The Faustina Riddle or: how did the Romans design?


Gastprof. Dr.-Ing. Peter I. Schneider


Monday, A/B, 13:45 - 15:15, Tuesday, AB, 15:30 – 17:00
1st lecture: 11 April 2016
Lehrgebäude 2D, 307


module (6 CP)
Heritage Conservation and Site Management: 11390 (HCSM212)
Architektur/Architecture: 25402 (GTA1-2)
Stadt- und Regionalplanung/Urban Planning: 25402 (GTA1-2)
Bauen und Erhalten: 25508  (V3)


How did the Romans design their monumental architecture? How did it work out in reality? And how can we learn complex but basic knowledge about the creation of architecture „just“ by resolving a riddle?

In general the principles of Roman architecture are well known and the recipies do sound pretty simple. But when it comes to individual buildings, the reconstruction of the design process turns out a hard nut to crack, challanging supposedly easy knowledge and solutions and creating new insights.

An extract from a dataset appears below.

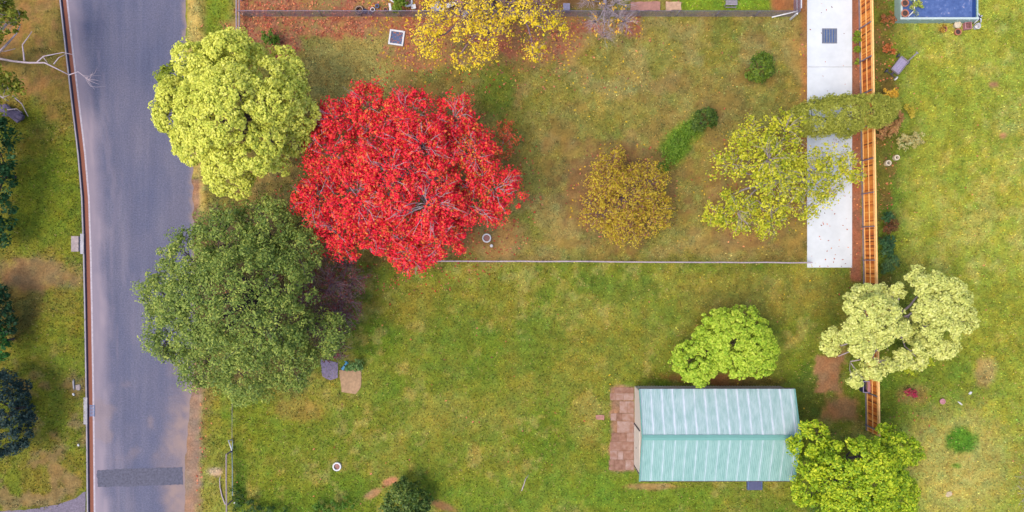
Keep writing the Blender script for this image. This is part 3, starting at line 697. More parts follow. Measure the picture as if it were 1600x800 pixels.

In the 2nd century AD a monumental Bath-Complex was built in the city of Miletos (Western Turkey), named after Faustina, the wife of the philosopher emperor Marc Aurel. The layout and the arrangement of the complex appears to be standard – like any other larger bath building of the time. But in fact, the layout is highly individual and nobody knows about the way it was conceived. In fact it is: a riddle.
It is the aim of the course to resolve the riddle by testing the different approaches as known from theory by reversing the building and design process. The solution is not known yet! In order to prepare the base for this kind of investigation principles and methods of surveying, pitching, design and building proper will be learned both through reading and through design exercises. In this way the Faustina riddle gives the chance to learn and to reflect both about the pre-modern basis of design and about the fundamental rôle of building archaeology in estimating the informational value of historical architecture.

It is expected from every participant to give a 15 min talk informing the other colleagues about a particular aspect of design and to elaborate successively your own hypothesis on the true design process of the building.

Limited to 15 participants (Students from HCSM will be preferred)!